En 1927, la ligue décide de réduire de presque moitié le nombre de ses franchises. Une coupe drastique qui frappe en priorité les petites villes. Alors que ses voisines de Milwaukee et Racine disent adieu à la NFL, Green Bay et son minuscule marché survivent, preuve de sa compétitivité et de son enracinement dans la ligue. Aujourd’hui encore, la ville et ses 100 000 habitants font figure d’anomalie au milieu des mégalopoles millionnaires de la ligue.
Des bisbilles internes, des soucis financiers, des rumeurs de déménagement, le départ du receveur vedette Don Hutson et deux saisons négatives en 48 et 49 ont raison de Lambeau. Le coach quitte sa bien aimée franchise en février 1950. Après deux saisons à la tête des Chicago Cardinals et deux autres aux commandes des Washington Redskins, il annonce sa retraite en 1955. Clap de fin d’une carrière longue de 35 ans. En 33 années de joutes acharnées dans la NFL, Curly Lambeau a amassé 229 succès, 134 revers et 22 nuls. Aujourd’hui encore, il trône parmi les tout meilleurs. Seuls trois entraîneurs ont dirigé et remporté davantage de rencontres.

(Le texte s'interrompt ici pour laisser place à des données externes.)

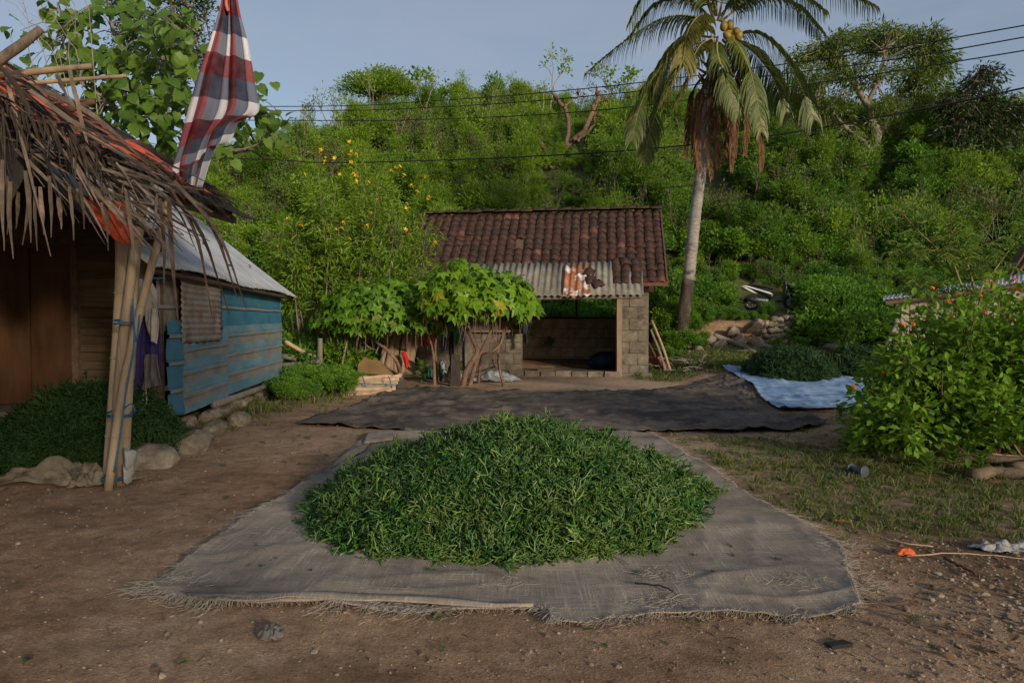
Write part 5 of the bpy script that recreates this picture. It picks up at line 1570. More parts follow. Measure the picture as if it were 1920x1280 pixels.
# ------------------------------------------------------------------ big leaved tree behind the awning, and the fine leaved one behind it
YT = 10.5
b = Vector((-5.9, YT, gz(-5.9, YT)))
t = thing('broad_leaved_tree', b, 'young tree with big round drooping leaves rising behind the thatched awning', 'tree')
tb, cb, tips = MB(), MB(), []
stems = [([None, (268, 320, 0), (262, 250, 0), (240, 180, 0), (180, 110, -.2), (120, 50, -.3), (108, 5, -.3)], .045, .012),
         ([None, (296, 320, .2), (292, 240, .2), (270, 150, .2), (220, 70, .2), (200, 0, .2), (190, -70, .2)], .045, .012),
         ([None, (316, 330, .3), (322, 240, .3), (330, 170, .2), (350, 100, .1), (372, 65, 0)], .06, .015),
         ([(262, 250, 0), (200, 190, -.4), (150, 150, -.6), (110, 60, -.6)], .03, .01),
         ([(292, 240, .2), (330, 215, 0), (370, 200, -.2), (420, 205, -.3), (500, 222, -.3)], .03, .01),
         ([(300, 300, .2), (380, 290, 0), (450, 280, -.2), (500, 265, -.3), (535, 232, -.3)], .03, .008)]
for path, r0, r1 in stems:
    P = spline([b if q is None else at(q[0], q[1], YT + q[2]) for q in path], 16)
    P[1:-1] += rng.normal(0, .015, P[1:-1].shape)
    tb.tube(P, [r0, r1], 7)
for (u, v, ru, rv, n_) in ((110, 15, 28, 30, 9), (135, 60, 36, 34, 16), (95, 85, 22, 22, 6), (175, 20, 24, 28, 12), (180, 95, 40, 34, 20), (150, 130, 40, 30, 16), (240, 130, 50, 34, 22), (290, 60, 36, 34, 18), (335, 65, 40, 36, 22), (300, 110, 50, 34, 22),
                           (370, 105, 24, 34, 10), (200, 170, 50, 34, 26), (280, 170, 56, 34, 28), (340, 165, 34, 34, 18), (230, 215, 60, 34, 26), (310, 215, 50, 34, 26), (190, 250, 50, 34, 20), (270, 260, 60, 34, 24), (330, 270, 30, 40, 14),
                           (240, 300, 50, 24, 16), (430, 195, 30, 22, 12), (480, 200, 22, 22, 11), (505, 225, 28, 18, 11), (525, 235, 18, 14, 6), (440, 240, 26, 14, 8), (410, 300, 12, 10, 3), (255, 5, 24, 24, 12), (45, 55, 10, 8, 4), (50, 125, 12, 8, 4), (105, 130, 24, 16, 6)):
    for k in range(n_):
        q = at(u + random.gauss(0, ru * .6), v + random.gauss(0, rv * .6), YT + random.gauss(0, .5) - .2)
        tips.append((np.array(q), norm([random.gauss(0, 1), random.gauss(0, .6) - .2, random.gauss(0, .3)])))
sp_pts = np.vstack([v.reshape(-1, 3) for v in tb.V])
for q, d in tips:
    if random.random() < .45:
        j = np.argmin(((sp_pts - q) ** 2).sum(1) + rng.random(len(sp_pts)) * .15)
        if np.linalg.norm(sp_pts[j] - q) < .9: tb.tube(spline([sp_pts[j], (sp_pts[j] + q) / 2 + [0, 0, .06], q], 5), [.011, .004], 4, False)
tb.build('trunk', bark_pale, t, True)
Pq = np.repeat(np.array([a for a, _ in tips]), 2, 0)
n_ = len(Pq)
dirs = norm(np.stack([rng.normal(0, .7, n_), rng.normal(-.3, .5, n_), rng.normal(-.75, .4, n_)], -1))
U = norm(np.stack([rng.normal(.1, .5, n_), rng.normal(-.7, .5, n_), np.full(n_, .75)], -1))
cb.leaves(T_HEART, Pq + rng.normal(0, .09, Pq.shape), dirs, U, rng.uniform(.12, .22, n_), 0, np.clip(rng.normal(.45, .25, n_), 0, 1))
cb.build('crown', lm_teak, t)
# bare dark limb sticking out right of the cloth
m = MB()
for path, r0, r1 in (([(330, 300), (395, 287), (430, 290), (455, 285), (478, 270), (470, 250)], .03, .012), ([(430, 290), (450, 278), (474, 284), (500, 296), (520, 280)], .018, .006), ([(455, 285), (450, 262), (440, 250)], .014, .005), ([(400, 287), (420, 275), (440, 272), (452, 262)], .013, .005), ([(478, 270), (500, 262), (510, 250)], .01, .004)):
    m.tube(spline([at(u, v, YT + .3) for u, v in path], 12) + rng.normal(0, .008, (12, 3)), [r0, r1], 5)
m.build('bare_branch', bark, t, True)

b = Vector((-9.4, 16.5, gz(-9.4, 16.5)))
t = thing('fine_leaved_tree', b, 'tall fine leaved tree half hidden behind the big round leaves', 'tree')
tb, cb, tips = MB(), MB(), []
lim = [([None, (300, 300, 0), (312, 160, 0), (320, 60, 0), (330, -60, 0)], .14, .04), ([(310, 180, 0), (350, 110, .3), (385, 40, .5)], .05, .02), ([(315, 120, 0), (270, 70, -.2), (235, 30, -.2)], .05, .02), ([(318, 90, 0), (350, 30, -.3), (372, -20, -.3)], .04, .015)]
pts = []
for path, r0, r1 in lim:
    P = spline([b if q is None else at(q[0], q[1], 16.5 + q[2]) for q in path], 14)
    tb.tube(P, [r0, r1], 7); pts += list(P[5:])
pts = np.array(pts)
for k in range(150):
    q = np.array(at(random.uniform(205, 395), random.uniform(-60, 150), 16.5 + random.gauss(0, .7)))
    j = np.argmin(((pts - q) ** 2).sum(1))
    P = spline([pts[j], (pts[j] + q) / 2 + [0, 0, .1], q], 5)
    tb.tube(P, [.02, .006], 4, False)
    tips += [(p, norm(q - pts[j])) for p in P[2:]]
tb.build('trunk', bark_pale, t, True)
crown(cb, tips, T_DIAM, 26, .3, .085, 0, 1.4, flat=.35)
cb.build('crown', lm_fine, t)
# thin dry twigs against the sky
t = thing('dry_shrub', (-5.4, 8.9, 0), 'thin dry leafless twigs sticking up behind the thatched awning', 'shrub')
m = MB()
for (u, v, u1, v1) in ((110, 130, 30, 10), (120, 140, 70, 20), (60, 120, 40, -10), (130, 120, 140, 10), (150, 130, 100, 30), (90, 130, 60, 60), (170, 60, 150, -20)):
    P = spline([(-5.6 + u * .002, 8.9, 2.4), at(u, v, 8.9), at((u + u1) / 2 + 6, (v + v1) / 2, 8.9), at(u1, v1, 8.9)], 12)
    m.tube(P, [.007, .003], 4, False)
    for k in range(6): m.tube([P[6 + k], P[6 + k] + rng.normal(0, .1, 3) + [0, 0, .08]], [.003, .0015], 3, False)
m.build('twigs', bark_pale, t)

# ------------------------------------------------------------------ yellow flowered shrub (left of the roof)
petal_y = flat_mat('petal_yellow', (.62, .36, .015), .6, vary=.2)
yb = Vector((-4.2, 16.3, gz(-4.2, 16.3)))
t = thing('flowering_shrub', yb, 'tall airy lime green shrub with yellow trumpet flowers left of the tiled roof', 'shrub')
tb, cb, tips = MB(), MB(), []
for k in range(46):
    u = random.uniform(480, 815)
    topv = np.interp(u, [470, 540, 610, 650, 720, 780, 820], [470, 400, 300, 290, 340, 380, 430]) + random.uniform(0, 110)
    q = np.array(at(u, topv, 16.3 + random.gauss(0, .6)))
    bb = np.array([-4.2 + (q[0] + 4.2) * .45 + random.gauss(0, .2), 16.3 + random.gauss(0, .35), 0.1])
    P = spline([bb, (bb + q) / 2 + [random.gauss(0, .12), 0, .2], q], 12)
    tb.tube(P, [.02, .006], 5, False)
    tips += [(p, norm(q - bb)) for p in P[5:]]
    for j in (5, 6, 7, 8, 9, 10):
        d = rdir(1, .6)[0]
        e = P[j] + d * random.uniform(.25, .55)
        tb.tube([P[j], (P[j] + e) / 2 + [0, 0, .04], e], [.007, .003], 4, False)
        tips += [(e, d), ((P[j] + e) / 2, d)]
tb.build('stems', bark_pale, t, True)
crown(cb, tips, T_SLIM, 16, .24, .17, 0, .7, .4)
cb.build('crown', lm_bell, t)
fm = MB()
for k in range(5):
    a = k * 1.2566
    d = np.array([[math.cos(a), math.sin(a), .75]])
    fm.leaves(T_OVAL, np.zeros((1, 3)), d, np.array([[-math.cos(a) * .3, -math.sin(a) * .3, 1]]), .05, 0, .5)
fm.tube([(0, 0, -.05), (0, 0, -.01), (0, 0, .012)], [.006, .012, .022], 6)
ymesh = fm.mesh('flower', petal_y)
spots = [(603, 275), (612, 298), (630, 296), (607, 304), (656, 284), (660, 302), (666, 290), (641, 326), (570, 322), (663, 330), (668, 340), (693, 346), (736, 318), (745, 310), (755, 326), (770, 345), (782, 356), (804, 372), (758, 390), (700, 400), (690, 420), (712, 412), (760, 432), (640, 430), (655, 440), (628, 432), (610, 430), (566, 425), (545, 408), (525, 460), (640, 415), (733, 418), (770, 440), (815, 455), (600, 480), (575, 500), (640, 495), (706, 378), (586, 388), (800, 325), (655, 268)]
for u, v in spots:
    c = np.array(at(u, v, 15.9 + random.uniform(-.4, .2)))
    for j in range(random.choice((1, 1, 2))):
        place('flower', ymesh, Matrix.Translation(Vector(c + rng.normal(0, .035, 3))) @ Euler((R(random.uniform(20, 85)), 0, random.uniform(-1.2, 1.2))).to_matrix().to_4x4() @ Matrix.Scale(random.uniform(.9, 1.5), 4), t)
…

Membre de la toute première promotion du Hall of Fame en 1963, il est foudroyé par une crise cardiaque le 1er juin 1965, à Sturgeon Bay, dans son Wisconsin natal. Trois mois plus tard, le New City Stadium est rebaptisé en l’honneur de son fondateur et devient le Lambeau Field. Les hommes de Lombardi y gagnent trois titres consécutifs. Un bel hommage. Près de 50 ans après sa disparition, Curly Lambeau, le bras tendu, le doigt pointé vers l’avant, veille toujours amoureusement sur ses Packers. Contemplant leurs nombreux succès en compagnie de Vince Lombardi. Bien des décennies ont passé, mais les hommes de Green Bay continuent de faire honneur à leur bâtisseur.